On the conclusion of the Tunney Act-based case challenging the Justice Departments 2005 approval of the SBC-AT&T and Verizon-MCI mergers that opponents said harm the public interest

The government need not prove that the settlements will perfectly remedy the alleged antitrust harms; it need only provide a factual basis for concluding that the settlements are reasonably adequate remedies for the alleged harms.
Judge Emmet G. Sullivan, U.S. District Court for the District of Columbia federal judge

The decision confirms that the settlements negotiated by the department are in the public interest by remedying the harms to consumers that the department had concluded would otherwise have resulted from these mergers.
Thomas O. Barnett, assistant attorney general in charge of the Justice Departments antitrust division

By undertaking a thorough review of the merger consent decrees, Judge Sullivan sent a clear message that the Justice Department will be held accountable for its actions.
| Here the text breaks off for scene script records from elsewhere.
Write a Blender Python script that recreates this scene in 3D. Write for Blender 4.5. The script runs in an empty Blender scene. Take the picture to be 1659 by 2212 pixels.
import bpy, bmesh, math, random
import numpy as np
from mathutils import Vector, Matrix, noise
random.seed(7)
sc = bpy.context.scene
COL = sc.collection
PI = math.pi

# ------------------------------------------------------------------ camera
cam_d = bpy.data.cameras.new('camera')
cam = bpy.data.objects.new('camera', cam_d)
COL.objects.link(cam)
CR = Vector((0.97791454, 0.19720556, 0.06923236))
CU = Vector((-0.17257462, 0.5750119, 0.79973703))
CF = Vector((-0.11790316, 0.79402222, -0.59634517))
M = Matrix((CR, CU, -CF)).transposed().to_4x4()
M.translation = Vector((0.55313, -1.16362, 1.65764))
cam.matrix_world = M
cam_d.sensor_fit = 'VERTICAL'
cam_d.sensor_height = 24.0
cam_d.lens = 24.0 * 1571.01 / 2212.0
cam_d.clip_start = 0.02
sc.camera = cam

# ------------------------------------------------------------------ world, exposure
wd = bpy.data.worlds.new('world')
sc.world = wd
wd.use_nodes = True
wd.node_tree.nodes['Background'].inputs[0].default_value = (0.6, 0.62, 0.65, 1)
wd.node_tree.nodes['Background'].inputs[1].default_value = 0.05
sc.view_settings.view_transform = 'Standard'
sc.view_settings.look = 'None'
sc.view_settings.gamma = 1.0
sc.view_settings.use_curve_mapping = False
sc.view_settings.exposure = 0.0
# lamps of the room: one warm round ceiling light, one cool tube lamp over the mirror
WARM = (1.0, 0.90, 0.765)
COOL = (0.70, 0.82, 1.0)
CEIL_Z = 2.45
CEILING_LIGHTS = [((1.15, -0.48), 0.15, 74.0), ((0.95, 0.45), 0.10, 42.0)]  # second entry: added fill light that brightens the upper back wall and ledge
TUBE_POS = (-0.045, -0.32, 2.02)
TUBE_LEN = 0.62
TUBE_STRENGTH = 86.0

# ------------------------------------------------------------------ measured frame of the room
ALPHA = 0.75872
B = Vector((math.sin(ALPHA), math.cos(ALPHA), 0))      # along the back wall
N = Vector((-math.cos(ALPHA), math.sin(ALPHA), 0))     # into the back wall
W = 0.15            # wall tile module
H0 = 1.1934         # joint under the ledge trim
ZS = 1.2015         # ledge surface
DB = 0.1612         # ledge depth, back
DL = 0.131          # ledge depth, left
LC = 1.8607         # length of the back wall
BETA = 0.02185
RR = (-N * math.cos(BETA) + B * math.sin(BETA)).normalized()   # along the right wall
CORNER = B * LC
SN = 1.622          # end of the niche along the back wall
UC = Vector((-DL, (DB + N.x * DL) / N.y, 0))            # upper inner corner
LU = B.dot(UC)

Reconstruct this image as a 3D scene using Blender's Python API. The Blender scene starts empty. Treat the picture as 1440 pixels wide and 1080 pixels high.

Although the decision did not go our way, we are proud that we made it clear that when powerful political and economic interests coalesce against consumers and competitors, COMPTEL will not let them get away with it without challenge.
Jonathan Lee, COMPTEL general counsel

We were always confident that after the courts review of the record it would conclude that the consent decree is in the public interest. We appreciate Judge Sullivans considered decision.